I think this was a case of Lee and Miller making a gamble and trying something that didn't really work. Or maybe they had an idea that they just couldn't ignore, even though they should have. In many ways this had all the worst aspects of their other work without the sheer fun and joy which makes the technical flaws unimportant.

The secondary characters were more enjoyable than the main characters, and this was not the kind of story where that could have worked. I just never cared about these main characters. And we never really understand what happened to their world except that there was some sort of crisis which was bandaged over. Eventually the bandage became more dangerous than the wound. And then the bandage was removed. That's all, folks.

I think this was supposed to be a redemption story, but we need to feel like the people being redeemed are worth redemption. And instead, they just seem to be reactors instead of actors.

To tell the truth, I kind of wish Altimere had been the hero. He was selfish. He was cruel. He was abusive. He was vain. But at least he had some style.
3.0 out of 5 stars The first disappointment from Sharon Lee and Steve Miller 13 Jun. 2014
By Amazon Customer - Published on
Format: Kindle Edition Verified Purchase
I absolutely adore the Liaden books by Sharon Lee and Steve Miller, and they have written other novels and stories that delight and astonish.

The Duainfey Duology, however, was a surprise, and not in a good way. The first book, Duainfey, starts with a Regency-esque premise: a girl loses her reputation and becomes crippled after enduring a carriage accident that kills a young man. Ok, Georgette Heyer is good with this. But then Becca, the heroine, is brainwashed and basically kidnapped by Lord Altimonte, an old lord of the Fey, and she becomes his sex slave. He uses (literally) her sexuality to "harvest" power from various others in the fey community. And it's pretty graphic. The first book ends with a horrific rape scene that I found troubling and shocking.

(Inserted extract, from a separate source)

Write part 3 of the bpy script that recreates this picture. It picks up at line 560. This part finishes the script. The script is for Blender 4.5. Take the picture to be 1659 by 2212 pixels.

Longeye, the second book, deals with another crippled soul: Meri the Ranger. Not surprisingly, Becca and Meri meet, form a troubled relationship, and end up cleansing the forest / world. The Evil Lord Altimonte is defeated and everybody is happy.

Everybody is happy, I say, except for the devoted readers of Lee and Miller. The first book is too graphic (well, ok, it's not Laurell Hamilton-style soft porn, but it's bad enough!); the second book is totally predictable. Becca and Meri become Adam and Eve. I saw that coming for fifty pages.

Please, please, Ms. Lee and Mr. Miller:, go back to the Liaden Universe. There are hanging plot points and loose ends to be tied up. Why waste your time and amazing talents with this type of nonsense? Val Con and Miri would be disappointed!